Ksiądz ocenia nowe Wiadomości w TVP. Wytyka błędy i wyśmiewa konkretny materiał w “19:30”
“‘Dyskanteria’? Opublikowała ‘Doktrynę’? ‘Po raz pierwszy od 23 lat’? Nie można robić dziennikarstwa na takim poziomie ignorancji. To nawet jest śmieszne, ale i żałosne” – skomentował na platformie X (dawniej Twitter) jezuita o. Łukasz Sośniak. To nie jedyny głos krytyczny wobec tego materiału pokazanego w TVP. Agnieszka Huf, dziennikarka “Gościa Niedzielnego”, także wystosowała parę mocnych słów.
– Czy pan prowadzący z panem reasercherem ścigali się, kto większego babola posadzi w tym materiale?? Po namyśle ogłaszam remis. Pełen profesjonalizm, nie ma co…” – skomentowała Agnieszka Huf. – Tyle bzdur w jednym zdaniu… Nie jest to dziennikarstwo najwyższych lotów – dodał Arkadiusz Grochot z Wirtualnej Polski.

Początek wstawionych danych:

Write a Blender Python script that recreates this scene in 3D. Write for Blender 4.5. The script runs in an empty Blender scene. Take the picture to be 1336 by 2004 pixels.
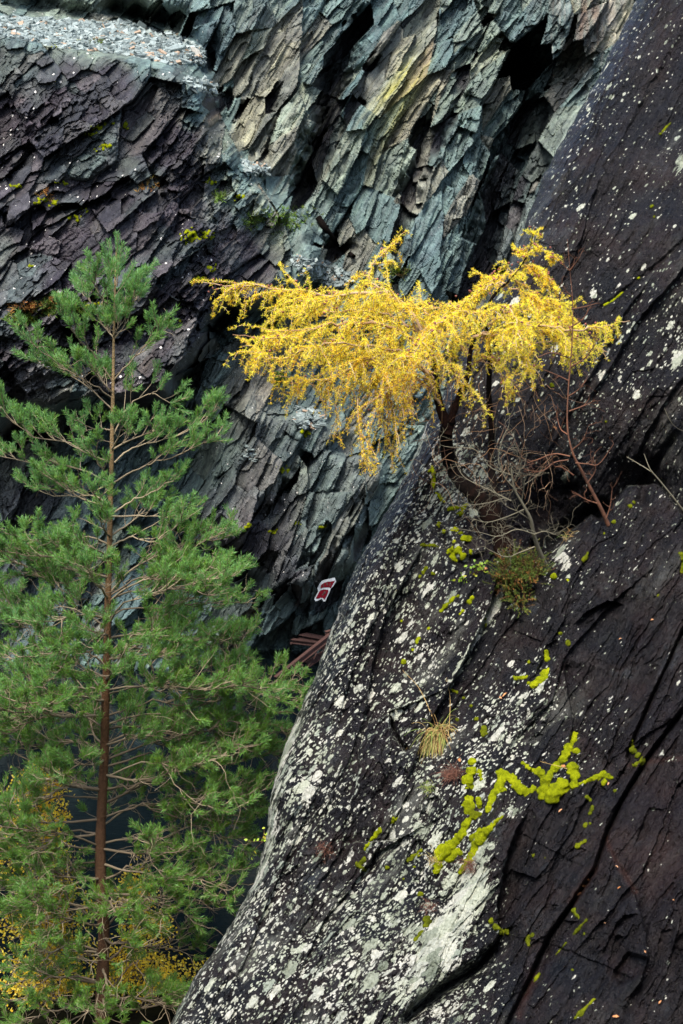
import bpy, math, random
import numpy as np
from mathutils import Vector, Matrix, Quaternion
R = math.radians
rnd = random.Random(7)
rng = np.random.default_rng(11)
SC = bpy.context.scene
COL = SC.collection

# ------------------------------------------------------------------ camera, sky, sun, exposure
W, H, F = 1336.0, 2004.0, 4019.0          # photograph size and focal length in photograph pixels
PITCH = R(6.0)
CAM = np.array([0.0, 0.0, 8.2])
cd = bpy.data.cameras.new('camera'); cam = bpy.data.objects.new('camera', cd); COL.objects.link(cam)
cam.location = CAM; cam.rotation_euler = (R(90) - PITCH, 0, 0)
cd.sensor_fit = 'VERTICAL'; cd.sensor_height = 36.0; cd.sensor_width = 24.0; cd.lens = 36.0 * F / H
cd.clip_start = 0.5; cd.clip_end = 2000
cd.dof.use_dof = True; cd.dof.focus_distance = 19.5; cd.dof.aperture_fstop = 7.0
SC.camera = cam

SUN_EL, SUN_AZ = R(56), R(197)            # azimuth clockwise from +Y: behind the camera, to the left
world = bpy.data.worlds.new('World'); SC.world = world; world.use_nodes = True
wn = world.node_tree.nodes; wl = world.node_tree.links
bg = wn['Background']; bg.inputs['Strength'].default_value = 0.15
sky = wn.new('ShaderNodeTexSky'); sky.sky_type = 'NISHITA'; sky.sun_disc = False
sky.sun_elevation = SUN_EL; sky.sun_rotation = SUN_AZ; sky.dust_density = 2.5; sky.air_density = 1.0
wl.new(sky.outputs['Color'], bg.inputs['Color'])
sd = bpy.data.lights.new('sun', 'SUN'); sun = bpy.data.objects.new('sun', sd); COL.objects.link(sun)
sd.energy = 2.3; sd.angle = R(22); sd.color = (1.0, 0.95, 0.88)
tosun = Vector((math.sin(SUN_AZ) * math.cos(SUN_EL), math.cos(SUN_AZ) * math.cos(SUN_EL), math.sin(SUN_EL)))
sun.rotation_euler = tosun.to_track_quat('Z', 'Y').to_euler()
sun.location = (-10, -10, 40)
SC.view_settings.view_transform = 'Standard'; SC.view_settings.look = 'None'
SC.view_settings.gamma = 1.0; SC.view_settings.exposure = 1.5

# ------------------------------------------------------------------ helpers
def P(px, py, Y):
    """world point seen at photograph pixel (px, py) at world depth Y"""
    px = np.asarray(px, float); py = np.asarray(py, float); Y = np.asarray(Y, float)
    a = (px - W / 2) / F; b = (H / 2 - py) / F
    dy = math.cos(PITCH) + b * math.sin(PITCH); dz = -math.sin(PITCH) + b * math.cos(PITCH)
    s = Y / dy
    return np.stack(np.broadcast_arrays(CAM[0] + a * s, CAM[1] + Y, CAM[2] + dz * s), -1)

def hsh(i, j, seed):
    n = (i.astype(np.int64) * 374761393 + j.astype(np.int64) * 668265263 + seed * 974634777) & 0xFFFFFFFF
    n = ((n ^ (n >> 13)) * 1274126177) & 0xFFFFFFFF
    n = ((n ^ (n >> 15)) * 2246822519) & 0xFFFFFFFF
    return ((n ^ (n >> 16)) & 0xFFFFFF) / float(0xFFFFFF)

def vnoise(x, y, seed):
    i = np.floor(x); j = np.floor(y); fx = x - i; fy = y - j
    fx = fx * fx * (3 - 2 * fx); fy = fy * fy * (3 - 2 * fy)
    a = hsh(i, j, seed); b = hsh(i + 1, j, seed); c = hsh(i, j + 1, seed); d = hsh(i + 1, j + 1, seed)
    return (a * (1 - fx) + b * fx) * (1 - fy) + (c * (1 - fx) + d * fx) * fy

def fbm(x, y, seed, octv=4, gain=.5):
    t = 0; a = 1; s = 0
    for o in range(octv):
        t = t + a * (vnoise(x * 2 ** o, y * 2 ** o, seed + o * 17) - .5); s += a; a *= gain
    return t / s * 2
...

Ludzie w mediach społecznościowych dodają, że “news” w TVP ma już ponad tydzień, do tego błędy i przejęzyczenia. “Wirtualna Polska” prostuje, że faktycznie wytyczne przedstawiono nie w doktrynie, a deklaracji i nie przez Dyskanterię Nauki i Wiary, a Dykasterię Nauki i Wiary. Zastrzeżono też, że wszystko ma się odbywać poza rytuałem, by nie utożsamiano tego gestu z sakramentem małżeństwa.